Open Space: Stop worshipping false deities of celebrity

Views November 26, 2014

The gods are dead. Jehovah, Zeus, Venus, Vishnu. Shadows of these once universally worshipped deities may drift through our present time, but their great influence has faded into the umbra.

With the fall of these champions of immortality, we had almost escaped the basic human requirement they provided: the need to worship. To this end, we have taken it upon ourselves to create our own, more mortal, deities.

This article originally appeared in the November 26, 2014 issue of Nexus.

Celebrities represent a deep loss for the human collective and a desperate attempt to raise surrogate effigies of our fallen gods. What else could our behaviour towards them be described as, other than worship? We lap up their words like hungry dogs, read their writings, watch each and every move they make, wish deeply that we could one day become like them, and yet we know nothing of their true nature.

Like the gods of old, these people, these human beings, are a manifestation of ourselves. Those whom we love represent everything we love, or, perhaps more honestly, want to love about ourselves. They have beautiful, glowing bodies, minds of crystal thought, and pockets of gold.

Alternatively, those who receive our loathing represent the deep, dark places inside ourselves: vanity, rage, sloth… We chastise them for that which we ourselves are more than guilty of.

These false gods live perpetually between Scylla and Charybdis, teetering on the edge. We train them to beg for our love but then scorn them when they grow greedy. And, as such, those whose novelty wears off, we choose to cast out like cold lovers who have lost their ability to please.

Veronica Lake, perhaps one of the biggest sex icons of the ’40s, died penniless. Sometimes, though, the good memories remain: Molly Ringwald, one of the biggest stars of the ’80s, is remembered fondly and still lives today.

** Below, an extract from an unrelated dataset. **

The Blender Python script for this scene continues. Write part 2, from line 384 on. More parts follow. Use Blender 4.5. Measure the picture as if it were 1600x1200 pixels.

Even now we have begun to see the decline of many who were once widely worshipped by us or our peers. Justin Bieber, Lady Gaga, the Kardashians: each tries desperately to hold on to our love, but their seats have already been filled.

What this says about humanity is tragic. What will it take for us to realize that these men and women are not a substitute for our own lives?

The only thing required to escape this cycle of worship is simply to look away, to find happiness in ourselves, and to worship ourselves and each other.

That is where true happiness will be found.